Wall Street Transaction Tax Proposed by Democrats

by admin on December 7, 2009

Bloomberg’s is reporting that the Democrats have dreamed up some more tax schemes.

A group of congressional Democrats proposed taxing large transactions in stocks and derivatives, an idea that has received a cool reception from the Obama administration.

Iowa Senator Tom Harkin, Oregon Representative Peter DeFazio and five other House Democrats proposed the measure, designed to raise $150 billion a year to fund a new jobs bill and help close the federal budget deficit.

“Let me be blunt: We need new revenue,” Harkin said at a news conference today in Washington. He called a tax the “most painless way” to raise revenue and stop risky market speculation. “Ask not what America can do for Wall Street, but what Wall Street can do for America,” Harkin said.

House Speaker Nancy Pelosi said there’s a “great deal of merit” in imposing a tax on large stock transactions as long as other major nations do it as well.

Treasury Secretary Timothy Geithner said during a Nov. 7 meeting of Group of 20 finance ministers in St. Andrews, Scotland, that a “day-by-day” tax on speculation is “not something we’re prepared to support.”

Geithner was speaking in response to U.K. Prime Minister Gordon Brown, who said a transaction tax might prevent excessive risk-taking and compensate for the billions of dollars the public has spent on bank bailouts.

Harkin said he will introduce the bill in the Senate next week with Senator Bernard Sanders, a Vermont independent who caucuses with Democrats.

0.25 Percent for Stocks

The measure would be based on legislation DeFazio proposed in the House that would apply a tax of 0.25 percent or 25 basis points to stock transactions in excess of $100,000, and a levy of 0.02 percent or 2 basis points on derivatives including futures, options, swaps and credit default swaps.

Harkin and DeFazio said the proposed new levy is backed by more than 200 economists, the AFL-CIO labor union federation and business leaders including Warren Buffett and Vanguard Group Inc. founder John C. Bogle, now president of Bogle Financial Markets Research.

“I endorse the Harkin-DeFazio bill in principle,” Bogle said in an e-mail released by the lawmakers. He urged “careful study” to find appropriate tax rates. His office confirmed the authenticity of the e-mail.

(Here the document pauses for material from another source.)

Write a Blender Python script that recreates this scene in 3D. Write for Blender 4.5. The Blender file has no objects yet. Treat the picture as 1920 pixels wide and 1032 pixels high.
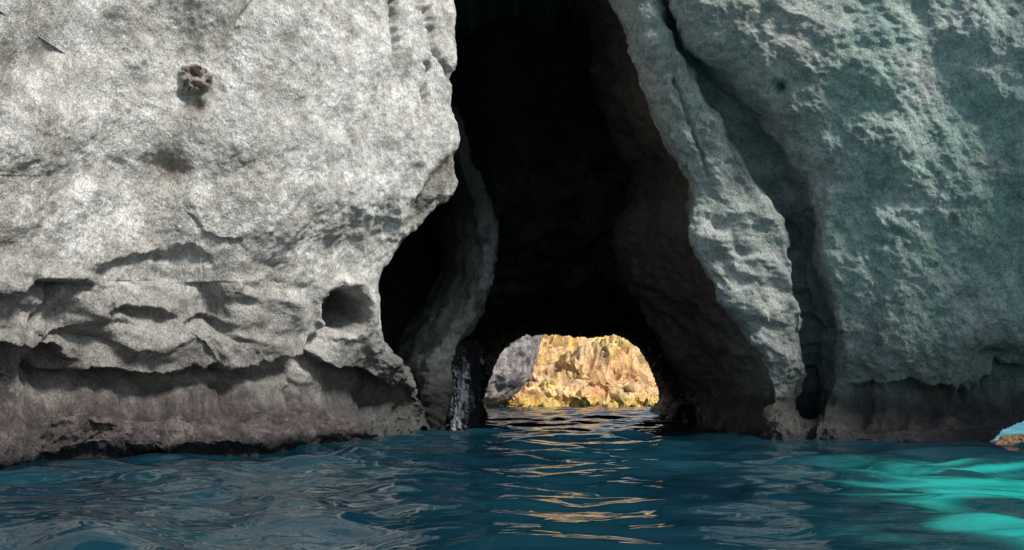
import bpy, math, numpy as np
rng=np.random.RandomState(7)
# ---------------------------------------------------------------- image pixels to world
F=1387.0; H=1.2; TH=math.atan((740-516)/F)
ct,st=math.cos(TH),math.sin(TH)
def px_to_world(c,r,D):  # image column and row, placed at distance D along the camera ray
    u=c-960.0; v=516.0-r
    den=F*ct-v*st
    return np.stack([u/den*D, D+0*u, H+(F*st+v*ct)/den*D],-1)
def WL(r):   # distance of the waterline seen at image row r
    v=516.0-r
    return -H*(F*ct-v*st)/(F*st+v*ct)
# ---------------------------------------------------------------- noise
_perm=rng.permutation(512); _perm=np.concatenate([_perm,_perm,_perm])
_g=rng.normal(size=(512,3)); _g/=np.linalg.norm(_g,axis=1)[:,None]
def perlin(P):
    Pi=np.floor(P).astype(np.int64); f=P-Pi; Pi&=511
    w=f*f*f*(f*(f*6-15)+10); out=0
    for dx in (0,1):
        wx=w[...,0] if dx else 1-w[...,0]
        for dy in (0,1):
            wy=w[...,1] if dy else 1-w[...,1]
            for dz in (0,1):
                wz=w[...,2] if dz else 1-w[...,2]
                h=_perm[_perm[_perm[(Pi[...,0]+dx)&511]+((Pi[...,1]+dy)&511)]+((Pi[...,2]+dz)&511)]
                g=_g[h]
                out=out+wx*wy*wz*(g[...,0]*(f[...,0]-dx)+g[...,1]*(f[...,1]-dy)+g[...,2]*(f[...,2]-dz))
    return out*1.5
def fbm(P,s,o=4,ro=.5,off=0,ridge=False):
    P=P*s+off+13.7; a=1;t=0;n=0
    for i in range(o):
        v=perlin(P)
        if ridge: v=1-2*np.abs(v)*1.6
        t=t+a*v; n+=a; a*=ro; P=P*2.03+5.1
    return t/n
def smooth(a,b,x):
    t=np.clip((x-a)/(b-a),0,1); return t*t*(3-2*t)
# ---------------------------------------------------------------- nets
def herm(C,counts):
    d=C[1:]-C[:-1]; m=np.zeros_like(C)
    a,b=d[:-1],d[1:]
    s=a*b; m[1:-1]=np.where(s>0,2*s/np.where(np.abs(a+b)<1e-9,1e-9,a+b),0)
    m[0]=d[0]; m[-1]=d[-1]
    out=[]
    for i,n in enumerate(counts):
        t=(np.arange(n)/n).reshape((-1,)+(1,)*(C.ndim-1))
        out.append((2*t**3-3*t**2+1)*C[i]+(t**3-2*t**2+t)*m[i]+(-2*t**3+3*t**2)*C[i+1]+(t**3-t**2)*m[i+1])
    out.append(C[-1:]); return np.concatenate(out,0)
def dense(N,step=2.4,mx=220,mn=6,dw=6):
    N=np.array(N,float)
    def cnt(d):
        L=np.sqrt(d[...,0]**2+d[...,1]**2+(dw*d[...,2])**2)
        return np.clip(np.ceil(L.reshape(L.shape[0],-1).mean(1)/step),mn,mx).astype(int)
    c0=cnt(N[1:]-N[:-1]); c1=cnt(np.swapaxes(N[:,1:]-N[:,:-1],0,1))
    A=herm(N,c0); A=np.swapaxes(herm(np.swapaxes(A,0,1),c1),0,1)
    return A
def normals(P):
    a=np.gradient(P,axis=1); b=np.gradient(P,axis=0)
    n=np.cross(a,b); n/=np.linalg.norm(n,axis=-1)[...,None]+1e-9
    return n
def ledge(A,poly,dep,w,feather=5,below=True):
    """overhang lip along poly: rock under the lip is cut back"""
    c,r=A[...,0],A[...,1]
    q=np.stack([c,r,0*c],-1)
    c=c+fbm(q,1/60,4,.55,3)*26; r=r+fbm(q,1/60,4,.55,43)*26
    w=w*np.maximum(.25,1+.9*fbm(q,1/90,2,.5,90))
    best=np.full(c.shape,1e9); sg=np.ones(c.shape)
    poly=herm(np.array(poly,float),[6]*(len(poly)-1))
    for p,q_ in zip(poly[:-1],poly[1:]):
        d=q_-p; L=d@d
        t=((c-p[0])*d[0]+(r-p[1])*d[1])/L; tc=np.clip(t,0,1)
        dx=c-p[0]-tc*d[0]; dy=r-p[1]-tc*d[1]
        dist=np.hypot(dx,dy); cr=(d[0]*(r-p[1])-d[1]*(c-p[0]))
        m=dist<best; best=np.where(m,dist,best); sg=np.where(m,np.sign(cr),sg)
    if not below: sg=-sg
    s=best*sg
    ends=smooth(0,80,np.minimum(np.hypot(c-poly[0,0],r-poly[0,1]),np.hypot(c-poly[-1,0],r-poly[-1,1])))
    return -dep*ends*smooth(-feather,feather,s)*np.exp(-(np.maximum(s,0)/w)**1.5)*smooth(400,200,best)
def crack(A,poly,dep,w):
    c,r=A[...,0],A[...,1]; best=np.full(c.shape,1e9); poly=np.array(poly,float)
    j=fbm(np.stack([c,r,0*c],-1),1/40,3)*14
    for p,q in zip(poly[:-1],poly[1:]):
        d=q-p; L=d@d
        tc=np.clip(((c-p[0])*d[0]+(r-p[1])*d[1])/L,0,1)
        best=np.minimum(best,np.hypot(c-p[0]-tc*d[0]+j,r-p[1]-tc*d[1]))
    return -dep*np.exp(-(best/w)**2)
def blob(A,c0,r0,rc,rr,amp,rot=0,p=2):
    c,r=A[...,0]-c0,A[...,1]-r0; a=math.radians(rot)
    x=(c*math.cos(a)+r*math.sin(a))/rc; y=(-c*math.sin(a)+r*math.cos(a))/rr
    return amp*np.exp(-(x*x+y*y)**(p/2))
def build(name,P,col,wet,mat,parent=None,keep=None):
    h,w=P.shape[:2]
    i=np.arange(h*w).reshape(h,w)
    q=np.stack([i[:-1,:-1],i[:-1,1:],i[1:,1:],i[1:,:-1]],-1)
    q=q[keep[:-1,:-1]] if keep is not None else q.reshape(-1,4)
    me=bpy.data.meshes.new(name)
    me.vertices.add(h*w); me.vertices.foreach_set('co',P.reshape(-1).astype(np.float32))
    me.loops.add(q.size); me.loops.foreach_set('vertex_index',q.reshape(-1).astype(np.int32))
    me.polygons.add(len(q)); me.polygons.foreach_set('loop_start',np.arange(0,q.size,4,dtype=np.int32))
    me.polygons.foreach_set('use_smooth',np.ones(len(q),bool))
    me.update(calc_edges=True); me.validate()
    a=me.attributes.new('Col','FLOAT_COLOR','POINT')
    c4=np.concatenate([np.clip(col,0,1),np.ones(col.shape[:2]+(1,))],-1)
    a.data.foreach_set('color',c4.reshape(-1).astype(np.float32))
    b=me.attributes.new('wet','FLOAT','POINT'); b.data.foreach_set('value',np.clip(wet,0,1).reshape(-1).astype(np.float32))
    me.materials.append(mat)
    o=bpy.data.objects.new(name,me); bpy.context.collection.objects.link(o)
    if parent: o.parent=parent
    return o
def mixc(a,b,t):
    return a*(1-t[...,None])+np.array(b)*t[...,None]
# ---------------------------------------------------------------- materials
def rockmat(name,bump=.06,sc=5.0,fine=1.0,contrast=1.0):
    m=bpy.data.materials.new(name); m.use_nodes=True; nt=m.node_tree; N=nt.nodes; L=nt.links
    b=N['Principled BSDF']
    at=N.new('ShaderNodeAttribute'); at.attribute_name='Col'
    wt=N.new('ShaderNodeAttribute'); wt.attribute_name='wet'
    tc=N.new('ShaderNodeTexCoord'); mp=N.new('ShaderNodeMapping')
    mp.inputs['Rotation'].default_value=(.2,.35,.1); mp.inputs['Scale'].default_value=(1,1,.75)
    L.new(tc.outputs['Object'],mp.inputs['Vector'])
    def noise(s,d,r,dist=0):
        n=N.new('ShaderNodeTexNoise'); n.inputs['Scale'].default_value=s; n.inputs['Detail'].default_value=d
        n.inputs['Roughness'].default_value=r; n.inputs['Distortion'].default_value=dist
        L.new(mp.outputs[0],n.inputs['Vector']); return n
    n1=noise(sc,5,.62,.4); n2=noise(sc*4.3,4,.7,.8); n3=noise(sc*.35,4,.6)
    def math_(op,a,b_,c=None,cl=False):
        k=N.new('ShaderNodeMath'); k.operation=op; k.use_clamp=cl
        for i,x in enumerate((a,b_,c)):
            if x is None: continue
            if isinstance(x,(int,float)): k.inputs[i].default_value=x
            else: L.new(x,k.inputs[i])
        return k.outputs[0]
    h=math_('MULTIPLY_ADD',n2.outputs['Fac'],.42*fine,n1.outputs['Fac'])
    bp=N.new('ShaderNodeBump'); bp.inputs['Strength'].default_value=1; bp.inputs['Distance'].default_value=bump
    L.new(h,bp.inputs['Height']); L.new(bp.outputs[0],b.inputs['Normal'])
    a1=math_('MULTIPLY_ADD',n3.outputs['Fac'],1.1*contrast,1-.55*contrast)
    a2=math_('MULTIPLY_ADD',n2.outputs['Fac'],2.4*contrast,1-1.2*contrast)
    a3=math_('MULTIPLY_ADD',n1.outputs['Fac'],1.2*contrast,1-.6*contrast)
    v=math_('MULTIPLY',math_('MULTIPLY',a1,a2),a3)
    v=math_('MINIMUM',math_('MAXIMUM',v,.25),1.5)
    mx=N.new('ShaderNodeVectorMath'); mx.operation='SCALE'
    L.new(at.outputs['Color'],mx.inputs[0]); L.new(v,mx.inputs['Scale'])
    L.new(mx.outputs[0],b.inputs['Base Color'])
    ro=math_('MULTIPLY_ADD',wt.outputs['Fac'],-.55,.9); L.new(ro,b.inputs['Roughness'])
    b.inputs['Specular IOR Level'].default_value=.35
    return m
rock=rockmat('limestone',.095,5,1.5,1.05)
rockin=rockmat('cave_limestone',.14,2.5)
ochre=rockmat('ochre_limestone',.3,1.3,1.3,.9)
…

Business groups including the Financial Services Roundtable and the Securities Industry and Financial Markets Association oppose the bill.

‘Nearly Every American’

“Nearly every American would be impacted by a new transaction tax, no matter how small it is,” said Steve Bartlett, president and chief executive officer of the Financial Services Roundtable.

Kenneth Bentsen, executive vice president for the securities industry group, called the bill “the wrong policy at the wrong time.” He said it would make capital more expensive, hurt U.S. companies’ ability to compete globally and increase compliance burdens.

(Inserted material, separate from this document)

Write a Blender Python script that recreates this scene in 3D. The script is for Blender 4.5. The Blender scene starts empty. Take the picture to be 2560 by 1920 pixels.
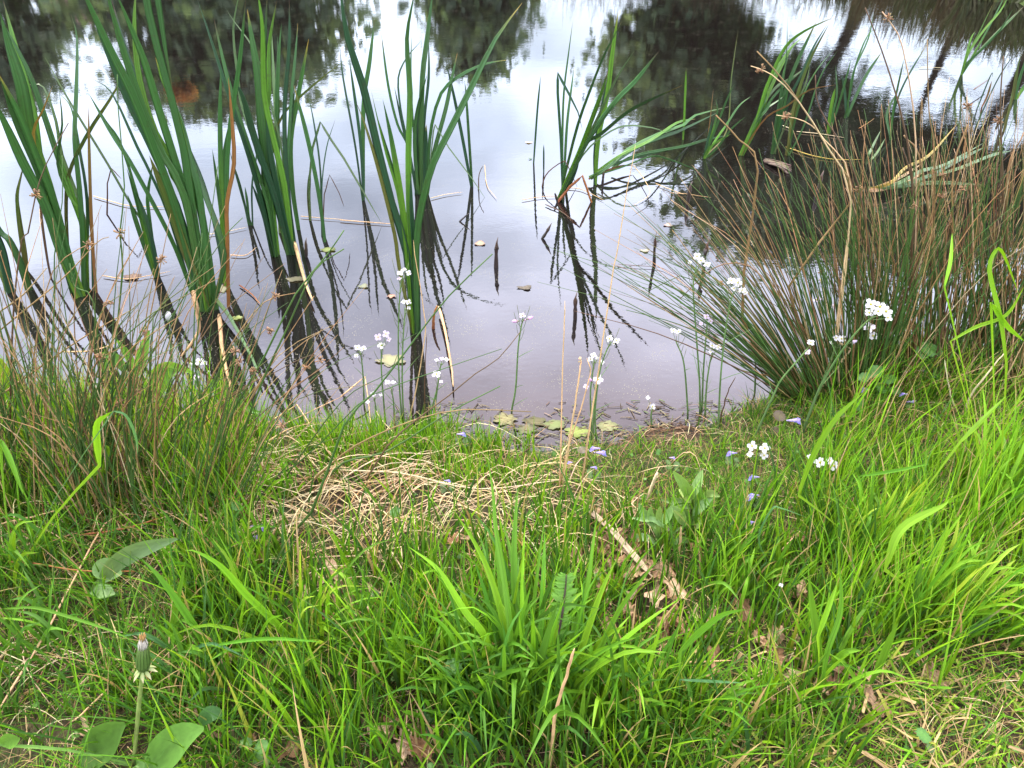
import bpy, math, random
import numpy as np
from mathutils import Vector
R = math.radians
random.seed(11); rng = np.random.default_rng(11)
sc = bpy.context.scene
COL = sc.collection

# ------------------------------------------------------------------ camera, world, sun, exposure
CAMH = 1.6; PITCH = 35.0; F = 1923.0
cam_d = bpy.data.cameras.new('camera'); cam = bpy.data.objects.new('camera', cam_d); COL.objects.link(cam)
cam.location = (0, 0, CAMH); cam.rotation_euler = (R(90 - PITCH), 0, 0)
cam_d.sensor_width = 36; cam_d.lens = 36 * F / 2560; cam_d.clip_start = 0.02; cam_d.clip_end = 1000
sc.camera = cam
SUN_EL, SUN_AZ = 58.0, -35.0          # azimuth measured from +Y towards +X
world = bpy.data.worlds.new('World'); sc.world = world; world.use_nodes = True
nt = world.node_tree; N = nt.nodes; L = nt.links
for n in list(N): N.remove(n)
def nd(t, **k):
    n = N.new(t)
    for a, b in k.items(): setattr(n, a, b)
    return n
out = nd('ShaderNodeOutputWorld'); bg = nd('ShaderNodeBackground'); bg.inputs['Strength'].default_value = 0.1
sky = nd('ShaderNodeTexSky', sky_type='NISHITA'); sky.sun_disc = False
sky.sun_elevation = R(SUN_EL); sky.sun_rotation = R(SUN_AZ)
tc = nd('ShaderNodeTexCoord'); mp = nd('ShaderNodeMapping'); mp.inputs['Scale'].default_value = (1.0, 1.0, 2.2)
mp.inputs['Location'].default_value = (0.35, 0.2, 0.1)
L.new(tc.outputs['Generated'], mp.inputs['Vector'])
n1 = nd('ShaderNodeTexNoise'); n1.inputs['Scale'].default_value = 2.6; n1.inputs['Detail'].default_value = 6; n1.inputs['Roughness'].default_value = 0.52
L.new(mp.outputs[0], n1.inputs['Vector'])
cr = nd('ShaderNodeValToRGB'); cr.color_ramp.elements[0].position = 0.30; cr.color_ramp.elements[1].position = 0.52
cr.color_ramp.elements[0].color = (0.45, 0.45, 0.45, 1); cr.color_ramp.elements[1].color = (1, 1, 1, 1)
L.new(n1.outputs[0], cr.inputs[0])
# clouds are brighter overhead, as under a thin overcast
sep = nd('ShaderNodeSeparateXYZ'); L.new(tc.outputs['Generated'], sep.inputs[0])
ce = nd('ShaderNodeValToRGB'); e = ce.color_ramp.elements
e[0].position = 0.0; e[0].color = (0.42, 0.46, 0.52, 1)
e[1].position = 1.0; e[1].color = (1.0, 0.98, 1.0, 1)
for p, c in ((0.16, (0.44, 0.50, 0.59, 1)), (0.30, (0.57, 0.65, 0.82, 1)), (0.45, (0.74, 0.77, 0.95, 1)), (0.53, (0.72, 0.70, 0.86, 1)), (0.60, (0.60, 0.52, 0.60, 1)), (0.72, (0.80, 0.74, 0.80, 1))):
    x = e.new(p); x.color = c
L.new(sep.outputs['Z'], ce.inputs[0])
n2 = nd('ShaderNodeTexNoise'); n2.inputs['Scale'].default_value = 5.0; n2.inputs['Detail'].default_value = 5
L.new(mp.outputs[0], n2.inputs['Vector'])
mr = nd('ShaderNodeMapRange'); mr.inputs['From Min'].default_value = 0.3; mr.inputs['From Max'].default_value = 0.7
mr.inputs['To Min'].default_value = 0.76; mr.inputs['To Max'].default_value = 1.2
L.new(n2.outputs[0], mr.inputs['Value'])
CLOUD = 52.0
m1 = nd('ShaderNodeVectorMath', operation='SCALE'); L.new(ce.outputs[0], m1.inputs[0]); 
mm = nd('ShaderNodeMath', operation='MULTIPLY'); mm.inputs[1].default_value = CLOUD
L.new(mr.outputs[0], mm.inputs[0]); L.new(mm.outputs[0], m1.inputs['Scale'])
mx = nd('ShaderNodeMix', data_type='RGBA'); L.new(cr.outputs[0], mx.inputs['Factor'])
skm = nd('ShaderNodeVectorMath', operation='SCALE'); skm.inputs['Scale'].default_value = 1.0
L.new(sky.outputs[0], skm.inputs[0])
L.new(skm.outputs[0], mx.inputs['A']); L.new(m1.outputs[0], mx.inputs['B'])
L.new(mx.outputs['Result'], bg.inputs['Color']); L.new(bg.outputs[0], out.inputs[0])

sd = bpy.data.lights.new('sun', 'SUN'); sd.energy = 4.8; sd.angle = R(4); sd.color = (1.0, 0.94, 0.84)
so = bpy.data.objects.new('sun', sd); COL.objects.link(so)
se, sa = R(SUN_EL), R(SUN_AZ)
sv = Vector((math.sin(sa) * math.cos(se), math.cos(sa) * math.cos(se), math.sin(se)))
so.rotation_euler = sv.to_track_quat('Z', 'Y').to_euler()
so.location = sv * 30
sc.view_settings.view_transform = 'Standard'; sc.view_settings.look = 'None'
sc.view_settings.gamma = 1; sc.view_settings.exposure = 0.34
sc.cycles.max_bounces = 7; sc.cycles.transparent_max_bounces = 12; sc.cycles.caustics_reflective = False; sc.cycles.caustics_refractive = False

# ------------------------------------------------------------------ picture geometry -> places in the world
cp, sp = math.cos(R(PITCH)), math.sin(R(PITCH))
def ray(px, py):
    u, v = (px - 1280) / F, (960 - py) / F
    return np.array([u, cp + v * sp, -sp + v * cp])
def at_z(px, py, z=0.0):
    r = ray(px, py); t = (z - CAMH) / r[2]
    return np.array([0, 0, CAMH]) + r * t
def at_y(px, py, y):
    r = ray(px, py); return np.array([0, 0, CAMH]) + r * (y / r[1])
def to_px(X, Y, Z):
    d = Z - CAMH; fw = Y * cp - d * sp; up = Y * sp + d * cp
    fw = np.where(fw < 0.05, 0.05, fw)
    return 1280 + F * X / fw, 960 - F * up / fw
shore_px = [(-900, 1010), (-300, 1010), (0, 1010), (300, 1020), (600, 1075), (800, 1095), (1000, 1105), (1150, 1098), (1300, 1118), (1500, 1110),
            (1620, 1082), (1760, 1072), (1860, 1020), (1960, 960), (2080, 900), (2300, 880), (2600, 860), (3300, 850)]
SH = np.array([at_z(a, b)[:2] for a, b in shore_px]); 
SHX, SHY = SH[:, 0], SH[:, 1]
def vnoise(x, y, s, seed=0):
    x = np.asarray(x, float) * s; y = np.asarray(y, float) * s
    xi = np.floor(x).astype(int); yi = np.floor(y).astype(int); fx = x - xi; fy = y - yi
    def h(a, b):
        n = np.sin(a * 127.1 + b * 311.7 + seed * 74.7) * 43758.5453; return n - np.floor(n)
    fx = fx * fx * (3 - 2 * fx); fy = fy * fy * (3 - 2 * fy)
    return (h(xi, yi) * (1 - fx) + h(xi + 1, yi) * fx) * (1 - fy) + (h(xi, yi + 1) * (1 - fx) + h(xi + 1, yi + 1) * fx) * fy
def gz(x, y):
    x = np.asarray(x, float); y = np.asarray(y, float)
    d = np.interp(x, SHX, SHY) + 0.05 * (vnoise(x, y * 0, 9, 3) - 0.5) - y
    land = 0.095 * (1 - np.exp(-np.maximum(d, 0) / 0.22)) + 0.03 * np.clip(d, 0, 3) * 0.6
    land = land + np.clip(d / 0.15, 0, 1) * (0.030 * (vnoise(x, y, 5, 1) - 0.5) + 0.016 * (vnoise(x, y, 17, 2) - 0.5))
    return np.where(d > 0, land, np.maximum(0.42 * d, -0.5))
def hit(px, py):
    z = 0.08
    for _ in range(8):
        p = at_z(px, py, z); z = float(gz(p[0], p[1]))
        if z < 0: z = 0.0
    p = at_z(px, py, z); return p
FR = {'a': (0, 0, .38879), 'b': (850, 0, .38879), 'c': (1700, 0, .38879), 'd': (0, 600, .38879), 'e': (850, 600, .38879),
      'f': (1700, 600, .38879), 'g': (0, 1240, .40991), 'h': (850, 1240, .40991), 'i': (1700, 1240, .40991),
      'o': (0, 0, 1.15732), 'p': (0, 0, 1.0), 'q': (1200, 1000, .27125)}
def pts(s):
    out = []; fr = FR['p']; toks = s.split(); k = 0
    while k < len(toks):
        t = toks[k]
        if t[0].isalpha(): fr = FR[t[0]]; t = t[1:]
        out.append((fr[0] + float(t) * fr[2], fr[1] + float(toks[k + 1]) * fr[2])); k += 2
    return out
def smooth(P, n, kinks=()):
    P = [np.array(p, float) for p in P]
    if len(P) == 2:
        return np.array([P[0] + (P[1] - P[0]) * t for t in np.linspace(0, 1, n)])
    Q = [2 * P[0] - P[1]] + P + [2 * P[-1] - P[-2]]
    res = []; m = len(P) - 1; per = max(2, int(round(n / m)))
    for i in range(m):
        a, b, c, d = Q[i:i + 4]
        for k in range(per):
            t = k / per
            res.append(0.5 * ((2 * b) + (-a + c) * t + (2 * a - 5 * b + 4 * c - d) * t * t + (-a + 3 * b - 3 * c + d) * t ** 3))
    res.append(P[-1]); return np.array(res)
def trace3(s, dev=0.0, base='ground', n=14, y0=None, kink=False):
    """picture polyline -> curve in the world standing on the ground or water; dev = how far it leans away by its tip"""
    p = pts(s)
    p2 = smooth(p, n) if not kink else np.array([np.array(p[i]) + (np.array(p[i + 1]) - np.array(p[i])) * t for i in range(len(p) - 1) for t in (0, .33, .66)] + [p[-1]])
    if y0 is None:
        b = hit(*p[0]) if base == 'ground' else at_z(p[0][0], p[0][1], 0.0)
        y0 = b[1]
    seg = np.r_[0, np.cumsum(np.hypot(*np.diff(p2, axis=0).T))]; seg = seg / seg[-1]
    W = np.array([at_y(q[0], q[1], y0 + dev * t ** 1.3) for q, t in zip(p2, seg)])
    return W, seg
def flat3(s, z=0.012, n=12, kink=False, arch=0.0):
    p = pts(s); p2 = smooth(p, n) if not kink else np.array([np.array(p[i]) + (np.array(p[i + 1]) - np.array(p[i])) * t for i in range(len(p) - 1) for t in (0, .33, .66)] + [p[-1]])
    t = np.linspace(0, 1, len(p2)); res = []
    for q, tt in zip(p2, t):
        b = at_z(q[0], q[1], 0.0); g = float(gz(b[0], b[1]))
        res.append(at_z(q[0], q[1], (hit(q[0], q[1])[2] if g > 0 else 0) + z + arch * math.sin(math.pi * tt)))
    return np.array(res), t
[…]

Christopher Bergin, president and publisher of Tax Analysts, a Falls Church, Virginia publisher of tax information, predicted the lobby groups will successfully fend off the proposal.

“Willie Sutton robbed banks because that’s were the money is,” Bergin said. “There’s certainly money” in taxing stock and derivative trades, “but this bank is just too well guarded” by lobbyists who oppose the idea, he said.

Affecting Liquidity

Clint Stretch, a tax policy specialist at the Deloitte Tax LLC consulting firm, also said lawmakers will be reluctant to do anything that would be perceived as affecting liquidity.

“The current state of the economy and market does not suggest that Congress will want to risk having an adverse impact on markets,” he said.

Theodore Seto, a tax law professor at the Loyola Law School of Los Angeles, said supporters of the tax believe it will make markets more efficient by reducing risks created by the rise of computer-oriented trading.

The tax “reduces the pressure to operate with less information,” Seto said. “Markets that operate on the basis of more information are much less likely to produce the kinds of self-reinforcing bubbles that led to this past crash.”

The tax would be refunded for tax-favored retirement accounts, mutual funds, education savings accounts and health savings accounts.

DeFazio told reporters he thinks the idea will gain traction even though the Obama administration is resisting it because it will appeal to ordinary Americans in an era of government bailouts of investment banks.

“Mr. Geithner is just protecting the interest of Wall Street,” DeFazio said. He also said he thought the proposal would catch on around the globe. “There’s pretty much consensus around the world that derivatives are not a good thing” when used to speculate, he said.